◆ **Written request**
Look through the lines below and extract each one that contains "from".
=== Material ===
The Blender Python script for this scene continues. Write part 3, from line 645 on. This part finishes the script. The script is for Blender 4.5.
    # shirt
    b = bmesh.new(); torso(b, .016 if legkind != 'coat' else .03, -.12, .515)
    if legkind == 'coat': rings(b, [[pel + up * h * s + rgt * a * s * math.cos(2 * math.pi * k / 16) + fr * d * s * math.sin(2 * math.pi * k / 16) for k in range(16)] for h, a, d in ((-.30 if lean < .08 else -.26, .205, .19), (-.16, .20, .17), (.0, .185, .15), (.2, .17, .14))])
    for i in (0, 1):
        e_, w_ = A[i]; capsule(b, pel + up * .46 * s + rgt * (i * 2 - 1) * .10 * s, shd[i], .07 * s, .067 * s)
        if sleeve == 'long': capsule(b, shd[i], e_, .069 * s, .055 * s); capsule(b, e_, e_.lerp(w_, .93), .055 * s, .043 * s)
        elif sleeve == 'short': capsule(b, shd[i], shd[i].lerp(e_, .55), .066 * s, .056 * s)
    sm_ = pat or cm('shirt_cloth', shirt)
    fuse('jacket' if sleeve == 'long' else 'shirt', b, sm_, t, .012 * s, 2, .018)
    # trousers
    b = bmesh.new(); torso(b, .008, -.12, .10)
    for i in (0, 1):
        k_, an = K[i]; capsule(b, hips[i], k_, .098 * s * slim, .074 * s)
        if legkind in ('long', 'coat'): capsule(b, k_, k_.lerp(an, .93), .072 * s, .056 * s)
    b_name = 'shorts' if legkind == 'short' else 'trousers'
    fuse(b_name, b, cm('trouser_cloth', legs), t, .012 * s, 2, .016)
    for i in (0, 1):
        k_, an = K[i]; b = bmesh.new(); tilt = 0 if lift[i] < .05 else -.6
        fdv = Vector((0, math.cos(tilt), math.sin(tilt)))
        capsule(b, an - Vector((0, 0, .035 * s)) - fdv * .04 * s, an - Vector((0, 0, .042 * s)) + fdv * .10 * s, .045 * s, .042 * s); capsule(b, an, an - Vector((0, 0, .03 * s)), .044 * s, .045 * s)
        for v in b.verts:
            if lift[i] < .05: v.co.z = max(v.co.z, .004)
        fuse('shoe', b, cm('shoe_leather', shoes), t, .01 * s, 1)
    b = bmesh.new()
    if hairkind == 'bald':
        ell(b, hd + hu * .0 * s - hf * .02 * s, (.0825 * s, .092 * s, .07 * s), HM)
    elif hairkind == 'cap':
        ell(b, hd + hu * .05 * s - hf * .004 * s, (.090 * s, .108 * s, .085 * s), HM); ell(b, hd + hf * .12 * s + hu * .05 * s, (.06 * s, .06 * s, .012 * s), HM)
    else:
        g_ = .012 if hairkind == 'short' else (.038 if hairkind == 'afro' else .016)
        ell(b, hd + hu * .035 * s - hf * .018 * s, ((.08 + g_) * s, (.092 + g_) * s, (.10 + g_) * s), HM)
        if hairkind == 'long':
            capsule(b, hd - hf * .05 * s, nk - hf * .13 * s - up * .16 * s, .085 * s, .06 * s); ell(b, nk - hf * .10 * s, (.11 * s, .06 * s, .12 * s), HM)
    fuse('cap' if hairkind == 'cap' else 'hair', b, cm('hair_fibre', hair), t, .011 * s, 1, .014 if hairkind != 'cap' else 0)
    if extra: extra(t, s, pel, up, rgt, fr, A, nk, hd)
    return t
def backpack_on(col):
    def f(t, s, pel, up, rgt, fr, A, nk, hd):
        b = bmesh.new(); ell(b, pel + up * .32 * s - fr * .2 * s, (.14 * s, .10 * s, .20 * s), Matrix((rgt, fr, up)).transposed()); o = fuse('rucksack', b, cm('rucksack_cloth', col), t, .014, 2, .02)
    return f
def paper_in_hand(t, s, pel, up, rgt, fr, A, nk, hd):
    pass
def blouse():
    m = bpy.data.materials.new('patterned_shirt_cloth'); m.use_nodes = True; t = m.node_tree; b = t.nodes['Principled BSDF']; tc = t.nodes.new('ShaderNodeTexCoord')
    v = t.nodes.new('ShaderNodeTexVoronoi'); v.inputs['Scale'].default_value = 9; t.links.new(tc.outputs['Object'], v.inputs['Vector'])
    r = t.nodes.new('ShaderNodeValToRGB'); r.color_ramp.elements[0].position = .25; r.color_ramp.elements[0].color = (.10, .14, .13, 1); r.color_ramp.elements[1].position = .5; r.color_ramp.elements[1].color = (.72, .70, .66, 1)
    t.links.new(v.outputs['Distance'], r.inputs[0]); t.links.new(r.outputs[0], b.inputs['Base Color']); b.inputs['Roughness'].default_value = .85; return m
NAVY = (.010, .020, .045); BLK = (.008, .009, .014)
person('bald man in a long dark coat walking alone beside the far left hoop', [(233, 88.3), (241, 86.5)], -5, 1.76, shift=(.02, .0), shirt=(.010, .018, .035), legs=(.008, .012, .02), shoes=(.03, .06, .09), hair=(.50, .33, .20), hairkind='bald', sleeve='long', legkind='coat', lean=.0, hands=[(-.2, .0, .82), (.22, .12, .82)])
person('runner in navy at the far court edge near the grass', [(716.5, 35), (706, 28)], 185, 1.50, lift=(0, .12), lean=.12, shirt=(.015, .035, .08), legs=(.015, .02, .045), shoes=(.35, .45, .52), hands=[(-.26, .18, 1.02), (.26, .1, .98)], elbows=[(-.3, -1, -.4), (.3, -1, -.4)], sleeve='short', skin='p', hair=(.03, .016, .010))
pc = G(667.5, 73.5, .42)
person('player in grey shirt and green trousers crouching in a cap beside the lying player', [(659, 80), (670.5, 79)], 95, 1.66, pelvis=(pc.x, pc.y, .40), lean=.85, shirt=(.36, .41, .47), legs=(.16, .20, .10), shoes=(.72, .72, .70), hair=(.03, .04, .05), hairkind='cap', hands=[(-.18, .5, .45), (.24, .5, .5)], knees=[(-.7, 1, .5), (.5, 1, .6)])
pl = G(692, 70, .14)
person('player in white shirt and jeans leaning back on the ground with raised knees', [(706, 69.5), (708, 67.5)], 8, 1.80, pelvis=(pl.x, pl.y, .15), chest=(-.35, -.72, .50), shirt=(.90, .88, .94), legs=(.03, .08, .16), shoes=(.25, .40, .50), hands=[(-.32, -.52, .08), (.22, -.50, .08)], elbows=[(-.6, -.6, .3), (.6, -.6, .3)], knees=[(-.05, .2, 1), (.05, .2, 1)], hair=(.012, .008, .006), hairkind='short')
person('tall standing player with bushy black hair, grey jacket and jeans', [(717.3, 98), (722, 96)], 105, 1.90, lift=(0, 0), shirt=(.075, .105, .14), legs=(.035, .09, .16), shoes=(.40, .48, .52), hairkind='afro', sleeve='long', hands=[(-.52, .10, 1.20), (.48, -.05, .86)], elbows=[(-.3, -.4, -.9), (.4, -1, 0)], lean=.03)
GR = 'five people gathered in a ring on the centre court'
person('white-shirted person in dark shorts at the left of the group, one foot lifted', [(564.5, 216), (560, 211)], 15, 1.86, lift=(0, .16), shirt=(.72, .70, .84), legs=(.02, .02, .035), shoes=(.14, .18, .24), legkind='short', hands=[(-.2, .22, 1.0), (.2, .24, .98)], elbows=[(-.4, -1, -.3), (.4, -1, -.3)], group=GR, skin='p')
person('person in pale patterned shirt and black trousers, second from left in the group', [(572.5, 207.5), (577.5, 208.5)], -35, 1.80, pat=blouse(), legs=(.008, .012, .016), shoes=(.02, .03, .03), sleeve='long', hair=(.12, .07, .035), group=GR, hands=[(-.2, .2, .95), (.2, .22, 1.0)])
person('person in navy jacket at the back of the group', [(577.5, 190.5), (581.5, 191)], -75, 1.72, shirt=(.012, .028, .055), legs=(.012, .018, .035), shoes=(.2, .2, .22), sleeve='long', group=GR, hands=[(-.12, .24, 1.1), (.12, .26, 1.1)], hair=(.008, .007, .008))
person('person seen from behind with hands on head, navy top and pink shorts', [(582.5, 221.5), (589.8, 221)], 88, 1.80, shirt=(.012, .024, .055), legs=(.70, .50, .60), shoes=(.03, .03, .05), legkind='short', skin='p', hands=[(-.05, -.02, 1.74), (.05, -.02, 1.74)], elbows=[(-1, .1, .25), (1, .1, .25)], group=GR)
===
◆ **Task solution**
The Blender Python script for this scene continues. Write part 3, from line 645 on. This part finishes the script. The script is for Blender 4.5.
person('person in pale patterned shirt and black trousers, second from left in the group', [(572.5, 207.5), (577.5, 208.5)], -35, 1.80, pat=blouse(), legs=(.008, .012, .016), shoes=(.02, .03, .03), sleeve='long', hair=(.12, .07, .035), group=GR, hands=[(-.2, .2, .95), (.2, .22, 1.0)])
person('person seen from behind with hands on head, navy top and pink shorts', [(582.5, 221.5), (589.8, 221)], 88, 1.80, shirt=(.012, .024, .055), legs=(.70, .50, .60), shoes=(.03, .03, .05), legkind='short', skin='p', hands=[(-.05, -.02, 1.74), (.05, -.02, 1.74)], elbows=[(-1, .1, .25), (1, .1, .25)], group=GR)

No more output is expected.